Системный характер этого поведения меняет для Юрия Лотмана привычное соотношение между словом и делом. "Литературность" и "театральность" практического, будничного поведения приводила к перемещению привычных смысловых связей. В обычной жизни слово вызывает поступок: сказанное словами получает реальное завершение в действии. В жизненном поведении декабриста, как на сцене, порядок оказывается противоположным: поступок как практическое действие увеличивался Словом - его итогом, оценкой, раскрытием его символического смысла. То, что сделано, но осталось не названным в теоретической декламации, в записи историка или каком-либо еще тексте, - пропало для памяти потомства и как бы не существует. В жизни слово существует, если влечет за собой действие, - в воззрениях декабриста поступок существует, если увенчивается Словом.

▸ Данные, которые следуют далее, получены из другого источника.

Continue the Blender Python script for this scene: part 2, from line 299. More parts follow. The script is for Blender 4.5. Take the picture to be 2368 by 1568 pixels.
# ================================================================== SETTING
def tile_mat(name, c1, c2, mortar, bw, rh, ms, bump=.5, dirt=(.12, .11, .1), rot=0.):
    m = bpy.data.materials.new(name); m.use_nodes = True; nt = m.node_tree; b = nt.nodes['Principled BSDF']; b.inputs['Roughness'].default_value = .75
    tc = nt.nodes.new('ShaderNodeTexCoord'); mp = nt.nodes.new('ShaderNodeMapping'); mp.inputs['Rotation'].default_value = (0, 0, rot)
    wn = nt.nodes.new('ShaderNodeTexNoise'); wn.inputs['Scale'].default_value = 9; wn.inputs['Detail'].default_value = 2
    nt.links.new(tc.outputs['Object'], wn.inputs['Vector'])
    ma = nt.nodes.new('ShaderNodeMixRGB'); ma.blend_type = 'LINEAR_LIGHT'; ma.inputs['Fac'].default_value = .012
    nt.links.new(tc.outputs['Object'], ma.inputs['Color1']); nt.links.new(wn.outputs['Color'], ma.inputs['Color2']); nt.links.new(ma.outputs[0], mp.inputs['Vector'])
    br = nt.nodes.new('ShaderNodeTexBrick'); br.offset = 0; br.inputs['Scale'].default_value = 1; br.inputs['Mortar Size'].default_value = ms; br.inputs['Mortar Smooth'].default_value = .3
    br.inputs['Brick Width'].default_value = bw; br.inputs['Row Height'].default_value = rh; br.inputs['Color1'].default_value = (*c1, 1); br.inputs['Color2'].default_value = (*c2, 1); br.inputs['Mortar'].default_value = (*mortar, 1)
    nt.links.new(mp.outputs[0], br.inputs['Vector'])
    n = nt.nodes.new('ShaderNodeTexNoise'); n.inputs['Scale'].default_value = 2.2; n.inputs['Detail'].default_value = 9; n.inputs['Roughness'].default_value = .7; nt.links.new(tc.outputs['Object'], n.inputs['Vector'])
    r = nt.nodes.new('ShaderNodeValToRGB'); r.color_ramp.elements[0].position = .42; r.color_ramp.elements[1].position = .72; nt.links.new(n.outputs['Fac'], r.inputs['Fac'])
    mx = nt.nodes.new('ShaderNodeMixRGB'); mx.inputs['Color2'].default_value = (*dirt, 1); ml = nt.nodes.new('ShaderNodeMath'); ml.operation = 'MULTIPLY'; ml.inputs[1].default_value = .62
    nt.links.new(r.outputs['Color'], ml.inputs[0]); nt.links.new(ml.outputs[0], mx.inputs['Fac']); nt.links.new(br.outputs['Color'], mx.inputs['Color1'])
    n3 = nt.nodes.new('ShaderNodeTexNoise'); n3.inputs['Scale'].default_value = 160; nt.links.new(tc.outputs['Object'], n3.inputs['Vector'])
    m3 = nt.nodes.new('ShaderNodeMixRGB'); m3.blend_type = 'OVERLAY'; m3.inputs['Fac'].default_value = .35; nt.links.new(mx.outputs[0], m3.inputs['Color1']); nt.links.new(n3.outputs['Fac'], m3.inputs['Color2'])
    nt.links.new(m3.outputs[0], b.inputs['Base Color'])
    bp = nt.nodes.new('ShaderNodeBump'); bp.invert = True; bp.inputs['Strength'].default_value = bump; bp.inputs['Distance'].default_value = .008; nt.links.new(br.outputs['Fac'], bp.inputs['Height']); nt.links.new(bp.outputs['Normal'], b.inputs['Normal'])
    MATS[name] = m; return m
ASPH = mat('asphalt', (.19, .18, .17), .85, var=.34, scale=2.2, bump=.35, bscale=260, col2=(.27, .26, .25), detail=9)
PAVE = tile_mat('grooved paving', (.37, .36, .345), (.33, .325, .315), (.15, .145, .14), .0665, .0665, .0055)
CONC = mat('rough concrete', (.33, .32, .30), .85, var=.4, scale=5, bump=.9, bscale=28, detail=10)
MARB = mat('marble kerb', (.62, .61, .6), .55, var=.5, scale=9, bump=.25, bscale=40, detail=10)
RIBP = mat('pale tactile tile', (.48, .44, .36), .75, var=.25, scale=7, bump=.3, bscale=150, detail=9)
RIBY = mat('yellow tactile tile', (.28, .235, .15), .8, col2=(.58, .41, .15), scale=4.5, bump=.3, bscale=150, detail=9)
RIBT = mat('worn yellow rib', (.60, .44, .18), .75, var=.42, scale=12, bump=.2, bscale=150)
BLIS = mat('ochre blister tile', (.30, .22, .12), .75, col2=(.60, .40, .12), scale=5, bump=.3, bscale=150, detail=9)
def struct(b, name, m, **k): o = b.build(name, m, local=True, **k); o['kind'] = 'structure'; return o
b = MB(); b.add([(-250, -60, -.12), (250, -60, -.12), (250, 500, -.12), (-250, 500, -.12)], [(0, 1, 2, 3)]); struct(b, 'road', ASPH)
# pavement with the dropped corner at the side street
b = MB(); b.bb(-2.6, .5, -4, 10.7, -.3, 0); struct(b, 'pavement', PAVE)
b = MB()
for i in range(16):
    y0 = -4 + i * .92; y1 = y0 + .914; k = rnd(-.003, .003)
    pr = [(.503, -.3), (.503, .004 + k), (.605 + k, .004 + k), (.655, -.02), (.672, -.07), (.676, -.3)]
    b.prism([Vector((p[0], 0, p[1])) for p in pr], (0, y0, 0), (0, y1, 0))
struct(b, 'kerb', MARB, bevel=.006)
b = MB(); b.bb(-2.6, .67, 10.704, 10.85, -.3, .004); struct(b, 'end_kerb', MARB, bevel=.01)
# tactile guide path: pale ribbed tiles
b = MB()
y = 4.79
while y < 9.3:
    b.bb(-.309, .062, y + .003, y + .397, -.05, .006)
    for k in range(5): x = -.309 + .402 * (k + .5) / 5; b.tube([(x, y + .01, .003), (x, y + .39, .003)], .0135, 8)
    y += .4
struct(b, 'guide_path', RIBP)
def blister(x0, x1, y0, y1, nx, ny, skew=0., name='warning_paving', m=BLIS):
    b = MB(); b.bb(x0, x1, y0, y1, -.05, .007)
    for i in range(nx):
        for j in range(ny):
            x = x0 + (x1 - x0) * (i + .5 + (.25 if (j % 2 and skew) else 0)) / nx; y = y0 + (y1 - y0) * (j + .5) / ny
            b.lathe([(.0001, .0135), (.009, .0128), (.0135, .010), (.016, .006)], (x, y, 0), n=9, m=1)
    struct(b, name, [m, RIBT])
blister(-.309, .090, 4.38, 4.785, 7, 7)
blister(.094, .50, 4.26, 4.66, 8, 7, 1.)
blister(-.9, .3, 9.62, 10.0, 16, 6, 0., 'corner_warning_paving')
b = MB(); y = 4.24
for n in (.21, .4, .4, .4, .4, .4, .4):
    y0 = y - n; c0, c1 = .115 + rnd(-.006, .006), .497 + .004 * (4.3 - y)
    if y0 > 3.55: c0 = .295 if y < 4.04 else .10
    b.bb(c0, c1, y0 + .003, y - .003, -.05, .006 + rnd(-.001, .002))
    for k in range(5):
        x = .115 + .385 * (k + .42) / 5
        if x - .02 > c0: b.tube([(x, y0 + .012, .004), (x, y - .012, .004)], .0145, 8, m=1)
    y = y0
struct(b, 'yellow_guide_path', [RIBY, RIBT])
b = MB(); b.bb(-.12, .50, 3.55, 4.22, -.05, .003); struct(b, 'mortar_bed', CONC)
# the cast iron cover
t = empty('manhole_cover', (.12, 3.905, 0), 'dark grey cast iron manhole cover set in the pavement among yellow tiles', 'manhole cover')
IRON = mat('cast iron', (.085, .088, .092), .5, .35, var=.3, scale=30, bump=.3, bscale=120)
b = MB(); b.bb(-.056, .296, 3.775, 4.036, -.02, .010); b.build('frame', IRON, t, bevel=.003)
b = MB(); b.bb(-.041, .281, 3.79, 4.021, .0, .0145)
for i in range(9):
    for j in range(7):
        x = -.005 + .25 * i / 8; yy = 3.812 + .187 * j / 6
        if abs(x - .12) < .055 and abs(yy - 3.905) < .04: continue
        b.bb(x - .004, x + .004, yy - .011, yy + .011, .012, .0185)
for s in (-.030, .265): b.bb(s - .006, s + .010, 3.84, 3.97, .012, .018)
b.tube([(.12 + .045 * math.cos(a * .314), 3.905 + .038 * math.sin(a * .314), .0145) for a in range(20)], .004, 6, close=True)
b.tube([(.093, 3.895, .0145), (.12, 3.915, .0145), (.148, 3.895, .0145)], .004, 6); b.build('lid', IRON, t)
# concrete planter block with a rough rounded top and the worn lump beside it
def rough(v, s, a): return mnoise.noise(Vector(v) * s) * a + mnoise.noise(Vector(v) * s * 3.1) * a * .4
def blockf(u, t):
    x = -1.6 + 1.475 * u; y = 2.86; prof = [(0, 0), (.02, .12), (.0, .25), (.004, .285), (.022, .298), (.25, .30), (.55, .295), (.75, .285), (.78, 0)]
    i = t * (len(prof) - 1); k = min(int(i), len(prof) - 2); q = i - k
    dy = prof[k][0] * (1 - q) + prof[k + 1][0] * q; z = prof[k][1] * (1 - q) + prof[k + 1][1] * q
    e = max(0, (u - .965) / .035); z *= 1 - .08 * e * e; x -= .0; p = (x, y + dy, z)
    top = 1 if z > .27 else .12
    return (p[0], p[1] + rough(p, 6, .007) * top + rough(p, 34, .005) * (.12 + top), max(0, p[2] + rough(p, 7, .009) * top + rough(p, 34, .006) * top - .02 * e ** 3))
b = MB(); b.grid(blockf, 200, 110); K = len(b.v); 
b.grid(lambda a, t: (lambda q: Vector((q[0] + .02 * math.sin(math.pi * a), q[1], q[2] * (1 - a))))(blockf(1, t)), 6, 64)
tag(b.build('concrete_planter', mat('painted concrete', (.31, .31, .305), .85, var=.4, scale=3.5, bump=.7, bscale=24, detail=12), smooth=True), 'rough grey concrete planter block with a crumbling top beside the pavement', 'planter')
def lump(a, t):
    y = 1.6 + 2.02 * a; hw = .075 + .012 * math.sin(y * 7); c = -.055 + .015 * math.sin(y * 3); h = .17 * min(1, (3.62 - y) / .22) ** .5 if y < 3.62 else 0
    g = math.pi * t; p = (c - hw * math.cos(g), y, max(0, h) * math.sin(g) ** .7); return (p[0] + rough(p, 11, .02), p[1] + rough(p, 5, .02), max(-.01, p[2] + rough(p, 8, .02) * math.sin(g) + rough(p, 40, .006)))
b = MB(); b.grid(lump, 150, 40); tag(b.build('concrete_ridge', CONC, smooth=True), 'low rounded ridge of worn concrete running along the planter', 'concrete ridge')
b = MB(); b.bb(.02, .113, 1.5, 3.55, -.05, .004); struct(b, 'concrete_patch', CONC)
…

Системность же требовала соотношения образцов поведения с образцами, заданными контекстом. Юрий Лотман строит следующую иерархию: жест - поступок - поведенческий текст. Если жест и поступок получали смысл, соотносясь со словом, то любая цепь поступков становилась текстом (приобретала значение), если ее можно было прояснить связью с определенным литературным сюжетом. Гибель Цезаря и подвиг Катона, пророк, обличающий и проповедующий, Тиртей, Оссиан или Баян, поющие перед воинами накануне битвы (последний сюжет был создан Нарежным), Гектор, уходящий на бой и прощающийся с Андромахой, - таковы были сюжеты, которые придавали смысл той или иной цепочке бытовых поступков. Такой подход подразумевал "укрупнение" всего поведения, распределение между реальными знакомыми типовых литературных масок, идеализацию места и пространства действия (реальное пространство осмыслялось через литературное). То есть мир символический здесь задавал границы и нормы мира реального, даже превалируя над ними.